» Problem statement
Please repeat all of the listing exactly.

----------------------------------------

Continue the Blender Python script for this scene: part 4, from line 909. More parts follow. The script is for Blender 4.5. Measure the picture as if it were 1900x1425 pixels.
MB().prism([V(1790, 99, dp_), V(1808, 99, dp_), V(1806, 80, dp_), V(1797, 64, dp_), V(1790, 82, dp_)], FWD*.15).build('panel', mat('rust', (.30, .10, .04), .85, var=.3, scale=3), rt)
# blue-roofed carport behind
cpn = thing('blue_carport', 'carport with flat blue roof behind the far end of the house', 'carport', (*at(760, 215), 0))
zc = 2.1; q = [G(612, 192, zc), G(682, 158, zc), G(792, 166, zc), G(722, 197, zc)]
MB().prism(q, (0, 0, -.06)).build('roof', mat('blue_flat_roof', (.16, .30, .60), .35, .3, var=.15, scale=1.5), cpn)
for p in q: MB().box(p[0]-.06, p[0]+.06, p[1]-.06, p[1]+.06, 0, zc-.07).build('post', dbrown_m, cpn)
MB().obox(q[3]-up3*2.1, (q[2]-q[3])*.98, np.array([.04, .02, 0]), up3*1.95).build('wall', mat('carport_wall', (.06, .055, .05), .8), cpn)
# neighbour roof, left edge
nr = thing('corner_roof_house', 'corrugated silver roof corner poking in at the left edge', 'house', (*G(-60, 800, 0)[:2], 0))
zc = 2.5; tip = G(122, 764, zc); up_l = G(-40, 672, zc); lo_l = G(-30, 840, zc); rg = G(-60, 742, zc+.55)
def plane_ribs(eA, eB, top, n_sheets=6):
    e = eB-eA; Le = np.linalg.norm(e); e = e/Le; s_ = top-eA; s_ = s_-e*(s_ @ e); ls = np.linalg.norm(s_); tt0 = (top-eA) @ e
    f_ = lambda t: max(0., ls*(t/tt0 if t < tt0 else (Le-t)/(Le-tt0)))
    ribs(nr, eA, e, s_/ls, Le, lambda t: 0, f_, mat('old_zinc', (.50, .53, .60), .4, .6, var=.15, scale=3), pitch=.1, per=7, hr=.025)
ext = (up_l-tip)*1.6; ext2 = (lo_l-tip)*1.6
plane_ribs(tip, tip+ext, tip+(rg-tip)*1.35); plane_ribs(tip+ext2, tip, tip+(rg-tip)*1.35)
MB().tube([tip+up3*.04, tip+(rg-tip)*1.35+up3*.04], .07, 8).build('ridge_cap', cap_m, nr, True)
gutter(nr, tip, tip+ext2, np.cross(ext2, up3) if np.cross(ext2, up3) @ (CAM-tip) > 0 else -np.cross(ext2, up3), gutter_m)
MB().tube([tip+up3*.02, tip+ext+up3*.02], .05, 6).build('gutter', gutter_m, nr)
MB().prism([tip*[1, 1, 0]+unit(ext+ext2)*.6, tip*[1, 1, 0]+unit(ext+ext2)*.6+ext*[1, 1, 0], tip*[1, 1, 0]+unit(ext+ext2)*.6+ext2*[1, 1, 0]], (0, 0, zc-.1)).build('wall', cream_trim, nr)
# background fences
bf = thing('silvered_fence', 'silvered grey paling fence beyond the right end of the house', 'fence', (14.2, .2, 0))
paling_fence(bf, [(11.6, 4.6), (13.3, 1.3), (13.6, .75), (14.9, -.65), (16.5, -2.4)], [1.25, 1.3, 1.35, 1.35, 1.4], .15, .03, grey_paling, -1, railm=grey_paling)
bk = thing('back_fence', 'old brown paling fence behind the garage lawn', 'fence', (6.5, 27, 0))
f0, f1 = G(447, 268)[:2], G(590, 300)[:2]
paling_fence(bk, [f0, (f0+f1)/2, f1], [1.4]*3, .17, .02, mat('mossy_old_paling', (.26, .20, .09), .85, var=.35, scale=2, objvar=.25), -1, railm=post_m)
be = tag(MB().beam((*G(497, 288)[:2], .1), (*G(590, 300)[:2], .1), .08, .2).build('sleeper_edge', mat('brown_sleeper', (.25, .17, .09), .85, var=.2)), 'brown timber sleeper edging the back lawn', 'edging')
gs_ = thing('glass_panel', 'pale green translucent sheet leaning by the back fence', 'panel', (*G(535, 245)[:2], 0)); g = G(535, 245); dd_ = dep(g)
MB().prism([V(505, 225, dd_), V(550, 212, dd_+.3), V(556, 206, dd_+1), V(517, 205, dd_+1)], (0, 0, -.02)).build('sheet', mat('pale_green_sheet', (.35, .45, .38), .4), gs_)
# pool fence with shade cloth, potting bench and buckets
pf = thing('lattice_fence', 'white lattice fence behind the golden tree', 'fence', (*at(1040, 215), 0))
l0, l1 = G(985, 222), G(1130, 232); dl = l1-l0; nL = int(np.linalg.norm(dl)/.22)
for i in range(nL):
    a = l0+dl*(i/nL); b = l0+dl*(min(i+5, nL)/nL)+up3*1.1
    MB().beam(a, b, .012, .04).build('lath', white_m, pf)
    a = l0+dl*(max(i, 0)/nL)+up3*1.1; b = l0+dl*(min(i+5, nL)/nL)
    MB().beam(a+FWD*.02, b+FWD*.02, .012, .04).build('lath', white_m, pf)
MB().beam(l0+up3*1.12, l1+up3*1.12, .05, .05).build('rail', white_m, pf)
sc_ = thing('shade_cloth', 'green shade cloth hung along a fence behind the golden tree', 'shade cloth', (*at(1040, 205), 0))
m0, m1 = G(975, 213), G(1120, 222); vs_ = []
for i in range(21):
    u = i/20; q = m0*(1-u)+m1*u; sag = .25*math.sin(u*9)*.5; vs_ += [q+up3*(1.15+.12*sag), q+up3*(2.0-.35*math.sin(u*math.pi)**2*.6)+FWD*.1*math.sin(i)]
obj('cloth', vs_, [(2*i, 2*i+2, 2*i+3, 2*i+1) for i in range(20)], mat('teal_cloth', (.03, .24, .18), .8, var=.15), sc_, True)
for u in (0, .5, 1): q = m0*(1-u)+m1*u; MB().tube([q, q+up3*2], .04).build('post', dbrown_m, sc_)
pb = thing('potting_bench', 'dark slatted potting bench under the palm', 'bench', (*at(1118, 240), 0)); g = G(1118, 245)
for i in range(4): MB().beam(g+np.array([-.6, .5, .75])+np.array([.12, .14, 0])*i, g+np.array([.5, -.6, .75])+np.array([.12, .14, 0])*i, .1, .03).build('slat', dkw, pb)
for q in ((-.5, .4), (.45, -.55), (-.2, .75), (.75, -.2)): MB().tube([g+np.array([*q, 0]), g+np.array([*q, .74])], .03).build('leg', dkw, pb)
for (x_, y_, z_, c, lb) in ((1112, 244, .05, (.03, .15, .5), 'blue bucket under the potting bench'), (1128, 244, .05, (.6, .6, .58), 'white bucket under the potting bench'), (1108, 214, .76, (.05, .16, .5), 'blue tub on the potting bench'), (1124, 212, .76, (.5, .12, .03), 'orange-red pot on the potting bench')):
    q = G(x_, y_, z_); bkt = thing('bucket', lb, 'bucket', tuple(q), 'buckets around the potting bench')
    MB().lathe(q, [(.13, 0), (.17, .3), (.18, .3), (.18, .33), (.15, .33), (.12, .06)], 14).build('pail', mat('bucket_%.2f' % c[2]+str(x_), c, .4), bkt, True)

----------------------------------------

» Written reply
Continue the Blender Python script for this scene: part 4, from line 909. More parts follow. The script is for Blender 4.5. Measure the picture as if it were 1900x1425 pixels.
MB().prism([V(1790, 99, dp_), V(1808, 99, dp_), V(1806, 80, dp_), V(1797, 64, dp_), V(1790, 82, dp_)], FWD*.15).build('panel', mat('rust', (.30, .10, .04), .85, var=.3, scale=3), rt)
# blue-roofed carport behind
cpn = thing('blue_carport', 'carport with flat blue roof behind the far end of the house', 'carport', (*at(760, 215), 0))
zc = 2.1; q = [G(612, 192, zc), G(682, 158, zc), G(792, 166, zc), G(722, 197, zc)]
MB().prism(q, (0, 0, -.06)).build('roof', mat('blue_flat_roof', (.16, .30, .60), .35, .3, var=.15, scale=1.5), cpn)
for p in q: MB().box(p[0]-.06, p[0]+.06, p[1]-.06, p[1]+.06, 0, zc-.07).build('post', dbrown_m, cpn)
MB().obox(q[3]-up3*2.1, (q[2]-q[3])*.98, np.array([.04, .02, 0]), up3*1.95).build('wall', mat('carport_wall', (.06, .055, .05), .8), cpn)
# neighbour roof, left edge
nr = thing('corner_roof_house', 'corrugated silver roof corner poking in at the left edge', 'house', (*G(-60, 800, 0)[:2], 0))
zc = 2.5; tip = G(122, 764, zc); up_l = G(-40, 672, zc); lo_l = G(-30, 840, zc); rg = G(-60, 742, zc+.55)
def plane_ribs(eA, eB, top, n_sheets=6):
    e = eB-eA; Le = np.linalg.norm(e); e = e/Le; s_ = top-eA; s_ = s_-e*(s_ @ e); ls = np.linalg.norm(s_); tt0 = (top-eA) @ e
    f_ = lambda t: max(0., ls*(t/tt0 if t < tt0 else (Le-t)/(Le-tt0)))
    ribs(nr, eA, e, s_/ls, Le, lambda t: 0, f_, mat('old_zinc', (.50, .53, .60), .4, .6, var=.15, scale=3), pitch=.1, per=7, hr=.025)
ext = (up_l-tip)*1.6; ext2 = (lo_l-tip)*1.6
plane_ribs(tip, tip+ext, tip+(rg-tip)*1.35); plane_ribs(tip+ext2, tip, tip+(rg-tip)*1.35)
MB().tube([tip+up3*.04, tip+(rg-tip)*1.35+up3*.04], .07, 8).build('ridge_cap', cap_m, nr, True)
gutter(nr, tip, tip+ext2, np.cross(ext2, up3) if np.cross(ext2, up3) @ (CAM-tip) > 0 else -np.cross(ext2, up3), gutter_m)
MB().tube([tip+up3*.02, tip+ext+up3*.02], .05, 6).build('gutter', gutter_m, nr)
MB().prism([tip*[1, 1, 0]+unit(ext+ext2)*.6, tip*[1, 1, 0]+unit(ext+ext2)*.6+ext*[1, 1, 0], tip*[1, 1, 0]+unit(ext+ext2)*.6+ext2*[1, 1, 0]], (0, 0, zc-.1)).build('wall', cream_trim, nr)
# background fences
bf = thing('silvered_fence', 'silvered grey paling fence beyond the right end of the house', 'fence', (14.2, .2, 0))
paling_fence(bf, [(11.6, 4.6), (13.3, 1.3), (13.6, .75), (14.9, -.65), (16.5, -2.4)], [1.25, 1.3, 1.35, 1.35, 1.4], .15, .03, grey_paling, -1, railm=grey_paling)
bk = thing('back_fence', 'old brown paling fence behind the garage lawn', 'fence', (6.5, 27, 0))
f0, f1 = G(447, 268)[:2], G(590, 300)[:2]
paling_fence(bk, [f0, (f0+f1)/2, f1], [1.4]*3, .17, .02, mat('mossy_old_paling', (.26, .20, .09), .85, var=.35, scale=2, objvar=.25), -1, railm=post_m)
be = tag(MB().beam((*G(497, 288)[:2], .1), (*G(590, 300)[:2], .1), .08, .2).build('sleeper_edge', mat('brown_sleeper', (.25, .17, .09), .85, var=.2)), 'brown timber sleeper edging the back lawn', 'edging')
gs_ = thing('glass_panel', 'pale green translucent sheet leaning by the back fence', 'panel', (*G(535, 245)[:2], 0)); g = G(535, 245); dd_ = dep(g)
MB().prism([V(505, 225, dd_), V(550, 212, dd_+.3), V(556, 206, dd_+1), V(517, 205, dd_+1)], (0, 0, -.02)).build('sheet', mat('pale_green_sheet', (.35, .45, .38), .4), gs_)
# pool fence with shade cloth, potting bench and buckets
pf = thing('lattice_fence', 'white lattice fence behind the golden tree', 'fence', (*at(1040, 215), 0))
l0, l1 = G(985, 222), G(1130, 232); dl = l1-l0; nL = int(np.linalg.norm(dl)/.22)
for i in range(nL):
    a = l0+dl*(i/nL); b = l0+dl*(min(i+5, nL)/nL)+up3*1.1
    MB().beam(a, b, .012, .04).build('lath', white_m, pf)
    a = l0+dl*(max(i, 0)/nL)+up3*1.1; b = l0+dl*(min(i+5, nL)/nL)
    MB().beam(a+FWD*.02, b+FWD*.02, .012, .04).build('lath', white_m, pf)
MB().beam(l0+up3*1.12, l1+up3*1.12, .05, .05).build('rail', white_m, pf)
sc_ = thing('shade_cloth', 'green shade cloth hung along a fence behind the golden tree', 'shade cloth', (*at(1040, 205), 0))
m0, m1 = G(975, 213), G(1120, 222); vs_ = []
for i in range(21):
    u = i/20; q = m0*(1-u)+m1*u; sag = .25*math.sin(u*9)*.5; vs_ += [q+up3*(1.15+.12*sag), q+up3*(2.0-.35*math.sin(u*math.pi)**2*.6)+FWD*.1*math.sin(i)]
obj('cloth', vs_, [(2*i, 2*i+2, 2*i+3, 2*i+1) for i in range(20)], mat('teal_cloth', (.03, .24, .18), .8, var=.15), sc_, True)
for u in (0, .5, 1): q = m0*(1-u)+m1*u; MB().tube([q, q+up3*2], .04).build('post', dbrown_m, sc_)
pb = thing('potting_bench', 'dark slatted potting bench under the palm', 'bench', (*at(1118, 240), 0)); g = G(1118, 245)
for i in range(4): MB().beam(g+np.array([-.6, .5, .75])+np.array([.12, .14, 0])*i, g+np.array([.5, -.6, .75])+np.array([.12, .14, 0])*i, .1, .03).build('slat', dkw, pb)
for q in ((-.5, .4), (.45, -.55), (-.2, .75), (.75, -.2)): MB().tube([g+np.array([*q, 0]), g+np.array([*q, .74])], .03).build('leg', dkw, pb)
for (x_, y_, z_, c, lb) in ((1112, 244, .05, (.03, .15, .5), 'blue bucket under the potting bench'), (1128, 244, .05, (.6, .6, .58), 'white bucket under the potting bench'), (1108, 214, .76, (.05, .16, .5), 'blue tub on the potting bench'), (1124, 212, .76, (.5, .12, .03), 'orange-red pot on the potting bench')):
    q = G(x_, y_, z_); bkt = thing('bucket', lb, 'bucket', tuple(q), 'buckets around the potting bench')
    MB().lathe(q, [(.13, 0), (.17, .3), (.18, .3), (.18, .33), (.15, .33), (.12, .06)], 14).build('pail', mat('bucket_%.2f' % c[2]+str(x_), c, .4), bkt, True)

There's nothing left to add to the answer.